## Stated exercise
Find every line below that contains the word "follow" and copy it out.

## Excerpted data
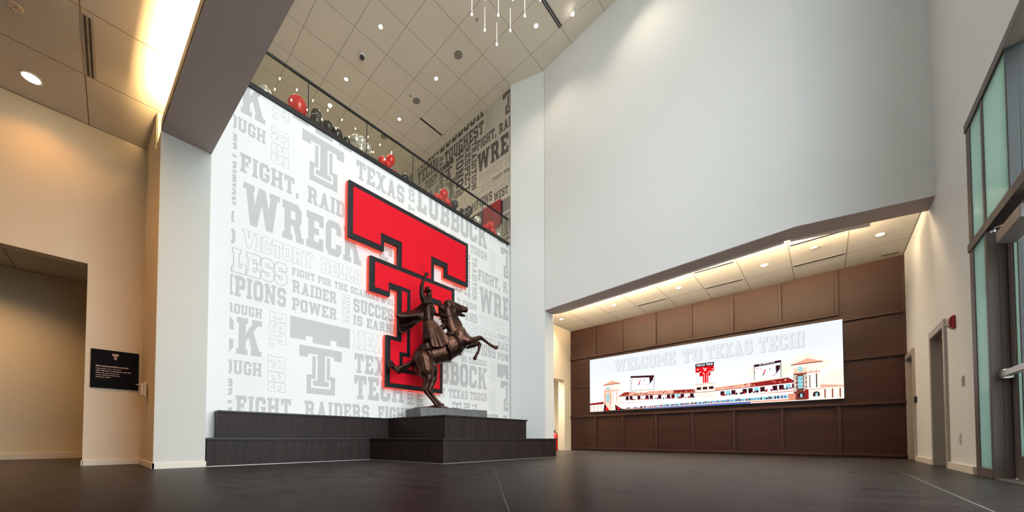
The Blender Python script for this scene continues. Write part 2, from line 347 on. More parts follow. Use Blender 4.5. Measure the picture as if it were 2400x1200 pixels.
    if ch == 'U': return 8.6, [_c(.75, 0, 3.2, Bt, 'bl'), _c(5.4, 0, 7.85, Bt, 'br'), _r(.75, 2, 3.2, 10), _r(5.4, 2, 7.85, 10), _r(3.1, 0, 5.5, Bt), _r(0, 8.5, 3.95, 10), _r(4.65, 8.5, 8.6, 10)]
    if ch == 'V': return 9, [[(.8, 10), (3.3, 10), (5.7, 0), (3.3, 0)], [(8.2, 10), (5.7, 10), (3.3, 0), (5.7, 0)], _r(0, 8.5, 4, 10), _r(5, 8.5, 9, 10)]
    if ch == 'W': return 13, [[(.7, 10), (3.2, 10), (4.9, 0), (2.5, 0)], [(5.3, 10), (7.6, 10), (4.9, 0), (2.5, 0)], [(5.4, 10), (7.7, 10), (10.5, 0), (8.1, 0)], [(12.3, 10), (9.8, 10), (8.1, 0), (10.5, 0)], _r(0, 8.5, 3.9, 10), _r(9.1, 8.5, 13, 10)]
    if ch == 'X': return 9, [[(.8, 0), (3.4, 0), (8.2, 10), (5.6, 10)], [(8.2, 0), (5.6, 0), (.8, 10), (3.4, 10)], _r(0, 0, 3.9, 1.5), _r(5.1, 0, 9, 1.5), _r(0, 8.5, 3.9, 10), _r(5.1, 8.5, 9, 10)]
    if ch == 'Y': return 9, [_r(3.25, 0, 5.75, 5), [(.7, 10), (3.4, 10), (5.75, 4.5), (3.25, 4.5)], [(8.3, 10), (5.6, 10), (3.25, 4.5), (5.75, 4.5)], _r(2.5, 0, 6.5, 1.5), _r(0, 8.5, 3.9, 10), _r(5.1, 8.5, 9, 10)]
    if ch == '1': return 4.4, [_r(1, 0, 3.4, 10), _r(0, 0, 4.4, 1.6), _r(0, 8.2, 2, 10)]
    if ch == '2': return w, [_c(0, 10 - Bt, St, 10, 'tl'), _c(w - St, 10 - Bt, w, 10, 'tr'), _r(St - .1, 10 - Bt, w - St + .1, 10), _r(0, 6.5, St, 8), _r(w - St, 5.6, w, 8), _c(w - St, 4, w, 6, 'br', 1.3), _r(St - .1, 4, w - St + .1, 6), _c(0, 4, St, 6, 'tl', 1.3), _r(0, 0, St, 4.2), _r(0, 0, w, Bt), _r(w - 2, 0, w, 3)]
    if ch == '5': return w, [_r(0, 10 - Bt, w, 10), _r(w - 2, 7, w, 9), _r(0, 4, St, 10), _r(0, 4, w - St, 6), _c(w - St, 4, w, 6, 'tr', 1.3), _r(w - St, 2, w, 4.4), _c(w - St, 0, w, Bt, 'br'), _r(St - .1, 0, w - St + .1, Bt), _c(0, 0, St, Bt, 'bl'), _r(0, 2, St, 3.3)]
    if ch == '9': return w, _ring(w, 4, 10) + _ring(w)[:2] + [_r(0, 6, St, 8), _r(w - St, 2, w, 8), _r(St - .1, 4, w - St + .1, 6), _r(St - .1, 8, w - St + .1, 10), _r(St - .1, 0, w - St + .1, Bt), _r(0, 2, St, 3.2)]
    if ch == '.': return 2.4, [_r(0, 0, 2.4, 2.2)]
    if ch == ',': return 2.6, [_r(.2, 0, 2.6, 2.2), [(.2, -1.4), (1.2, -1.4), (2.6, 0), (.6, 0)]]
    if ch == "'": return 2.4, [[(.6, 6.4), (1.8, 6.4), (2.4, 10), (0, 10)]]
    if ch == '!': return 2.8, [_r(.1, 0, 2.7, 2.1), [(.6, 3), (2.2, 3), (2.8, 10), (0, 10)]]
    if ch == '-': return 4, [_r(.4, 4, 3.6, 6)]
    if ch == '&': return 8, [_r(1, 7.9, 5.4, 10), _r(.8, 5.5, 3, 9), _r(3.8, 5.5, 5.8, 9), _r(.2, 0, 2.5, 5), _r(.2, 0, 6, 2), _r(1, 4.4, 5, 6.2), [(2.2, 6), (4.4, 6), (8, 0), (5.4, 0)], [(4.6, 1), (6, 0), (7.8, 4.4), (6, 4.4)]]
    return 3.6, []
def text_polys(txt, gap=1.0):
    x = 0.; out = []
    for ch in txt:
        w, ps = glyph(ch)
        for p in ps: out.append([(a + x, b) for a, b in p])
        x += w + gap
    return out, x - gap
def place(txt, a0, a1, b0, b1, mode='h'):
    """polygons of txt fitted to the box: a = along the wall, b = height"""
    ps, w = text_polys(txt)
    if mode == 'h': f = lambda x, y: (a0 + (a1 - a0) * x / w, b0 + (b1 - b0) * y / 10)
    elif mode == 'cw': f = lambda x, y: (a0 + (a1 - a0) * y / 10, b1 - (b1 - b0) * x / w)
    else: f = lambda x, y: (a1 - (a1 - a0) * y / 10, b0 + (b1 - b0) * x / w)
    return [[f(*q) for q in p] for p in ps]
def area(p): return sum(p[i][0] * p[(i + 1) % len(p)][1] - p[(i + 1) % len(p)][0] * p[i][1] for i in range(len(p))) / 2
def grow(p, d):
    if area(p) < 0: p = p[::-1]
    n = len(p); L = []
    for i in range(n):
        (x0, y0), (x1, y1) = p[i], p[(i + 1) % n]; dx, dy = x1 - x0, y1 - y0; q = math.hypot(dx, dy) or 1e-9
        L.append((x0 + dy / q * d, y0 - dx / q * d, dx / q, dy / q))
    out = []
    for i in range(n):
        x0, y0, ax, ay = L[i - 1]; x1, y1, bx, by = L[i]; det = ax * by - ay * bx
        if abs(det) < 1e-6: out.append((x1, y1)); continue
        t = ((x1 - x0) * by - (y1 - y0) * bx) / det; t_ = (x0 + ax * t, y0 + ay * t); out.append(t_)
    return out
def clip(p, a0, a1, b0, b1):
    for ax, lim, sg in ((0, a0, 1), (0, a1, -1), (1, b0, 1), (1, b1, -1)):
        out = []
        for i in range(len(p)):
            P, Q = p[i], p[(i + 1) % len(p)]; dp, dq = sg * (P[ax] - lim), sg * (Q[ax] - lim)
            if dp >= 0: out.append(P)
            if dp * dq < 0: t = dp / (dp - dq); out.append((P[0] + (Q[0] - P[0]) * t, P[1] + (Q[1] - P[1]) * t))
        p = out
        if len(p) < 3: return None
    return p if abs(area(p)) > 1e-6 else None

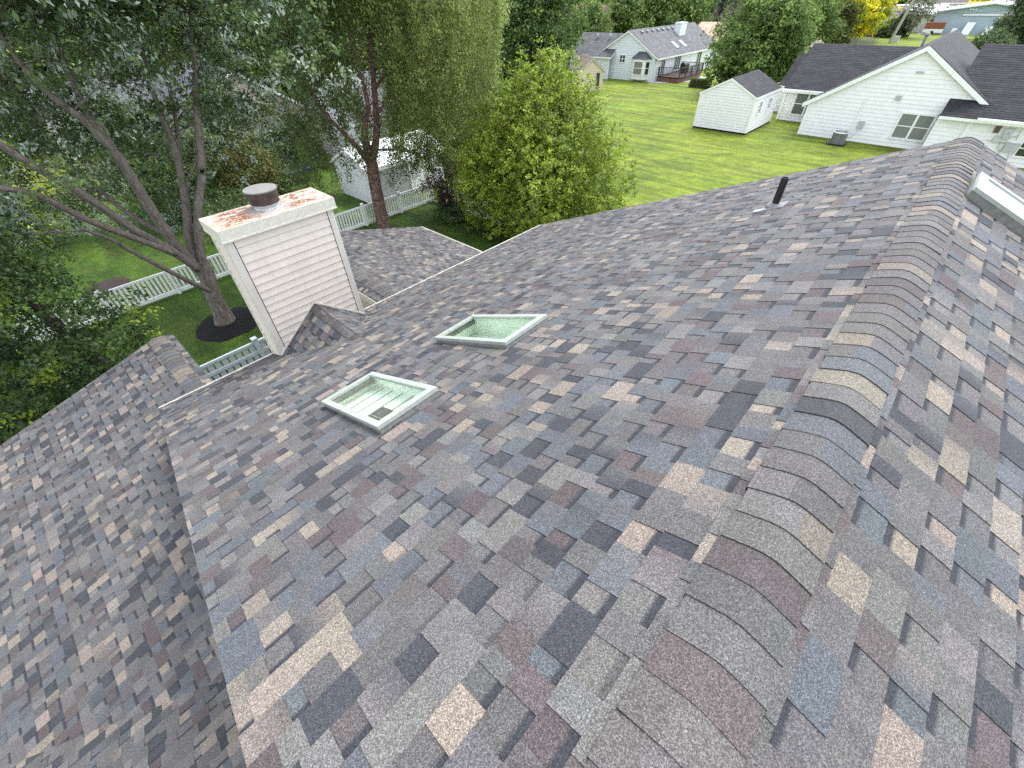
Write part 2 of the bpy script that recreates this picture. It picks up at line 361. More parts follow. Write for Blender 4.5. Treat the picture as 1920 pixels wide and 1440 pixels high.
def shingles(mb, O, u, v, poly, e=0.143, v0=0.0, holes=(), pal=PAL, teeth=True, wr=(0.085, 0.24), lift=0.0, hs=1.0):
    """one roof plane of lapped asphalt shingles: O origin, u along the courses, v down the slope"""
    O, u, v = (np.array(a, float) for a in (O, u, v)); n = np.cross(u, v); n /= np.linalg.norm(n)
    if n[2] < 0: n = -n
    poly = ccw(poly)
    umin, umax = min(p[0] for p in poly), max(p[0] for p in poly); vmin, vmax = min(p[1] for p in poly), max(p[1] for p in poly)
    P = lambda a, b, h: O + u * a + v * b + n * (h + lift)
    k = math.floor((vmin - v0) / e)
    while v0 + k * e < vmax:
        va = v0 + k * e; vb = va + e; k += 1
        hb = lambda b: (0.001 + 0.005 * (b - va) / e) * hs
        a = umin - rnd.random() * 0.2; tooth = rnd.random() < 0.5
        while a < umax:
            w = rnd.uniform(*wr) if tooth else rnd.uniform(wr[0] * 0.75, wr[1] * 0.7)
            b = a + w; c = pick(pal); dh = 0.004 * hs if (tooth and teeth) else 0.0
            bands = [(va, vb, c)]; grad = None
            if teeth and rnd.random() < .38: c3 = pick(pal); grad = tuple(x * .35 + y * .65 for x, y in zip(c, c3))
            if teeth and not tooth:
                bw = va + 0.028 + 0.010 * rnd.random()
                dk = (0.027, 0.029, 0.035)
                if rnd.random() < .15: dk = tuple(.5 * x + .5 * y for x, y in zip(dk, c))
                bands = [(va, vb, c)] if vb < 0.30 else [(va, bw - .006, dk), (bw - .006, bw + .010, None), (bw + .010, vb, c)]
                bcol = (dk, c, bw - .006, .016); grad = None
            elif teeth and w > 0.15 and rnd.random() < 0.35:      # a blend of two colour drops inside one tab
                c2 = pick(pal); bands = [(va, vb, c)]
                mid = a + w * rnd.uniform(0.35, 0.65)
                bands = [(va, vb, c, a, mid), (va, vb, c2, mid, b)]
            for bd in bands:
                ba, bb, cc = bd[:3]; ua, ub = (bd[3], bd[4]) if len(bd) > 3 else (a, b)
                rects = [(ua, ba, ub, bb)]
                for (h0, g0, h1, g1) in holes:
                    nr = []
                    for (x0, y0, x1, y1) in rects:
                        if x1 <= h0 or x0 >= h1 or y1 <= g0 or y0 >= g1: nr.append((x0, y0, x1, y1)); continue
                        if x0 < h0: nr.append((x0, y0, h0, y1))
                        if x1 > h1: nr.append((h1, y0, x1, y1))
                        m0, m1 = max(x0, h0), min(x1, h1)
                        if y0 < g0: nr.append((m0, y0, m1, g0))
                        if y1 > g1: nr.append((m0, g1, m1, y1))
                    rects = nr
                for (x0, y0, x1, y1) in rects:
                    q = clip_poly([(x0, y0), (x1, y0), (x1, y1), (x0, y1)], poly)
                    if len(q) < 3: continue
                    if cc is None: fc = [tuple(x + (y - x) * min(1, max(0, (t - bcol[2]) / bcol[3])) for x, y in zip(bcol[0], bcol[1])) for s, t in q]
                    elif grad is None: fc = cc
                    else: fc = [tuple(x + (y - x) * min(1, max(0, (s - a) / w)) for x, y in zip(cc, grad)) for s, t in q]
                    mb.face([P(s, t, hb(t) + dh) for s, t in q], fc)
                    # butt edge
                    if abs(y1 - vb) < 1e-9:
                        be = [s for s, t in q if abs(t - vb) < 1e-7]
                        if len(be) >= 2:
                            s0, s1 = min(be), max(be); ht = hb(vb) + dh
                            mb.face([P(s0, vb, ht), P(s1, vb, ht), P(s1, vb, 0.0), P(s0, vb, 0.0)], tuple(x * 0.45 for x in cc))
                    if dh:
                        for s in (x0, x1):
                            le = [t for ss, t in q if abs(ss - s) < 1e-7]
                            if len(le) >= 2 and (abs(s - a) < 1e-9 or abs(s - b) < 1e-9):
                                t0, t1 = min(le), max(le)
                                mb.face([P(s, t0, hb(t0)), P(s, t1, hb(t1)), P(s, t1, hb(t1) + dh), P(s, t0, hb(t0) + dh)], tuple(x * 0.45 for x in cc))
            a = b; tooth = (rnd.random() < .28) if tooth else True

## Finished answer
The Blender Python script for this scene continues. Write part 2, from line 347 on. More parts follow. Use Blender 4.5. Measure the picture as if it were 2400x1200 pixels.
Write part 2 of the bpy script that recreates this picture. It picks up at line 361. More parts follow. Write for Blender 4.5. Treat the picture as 1920 pixels wide and 1440 pixels high.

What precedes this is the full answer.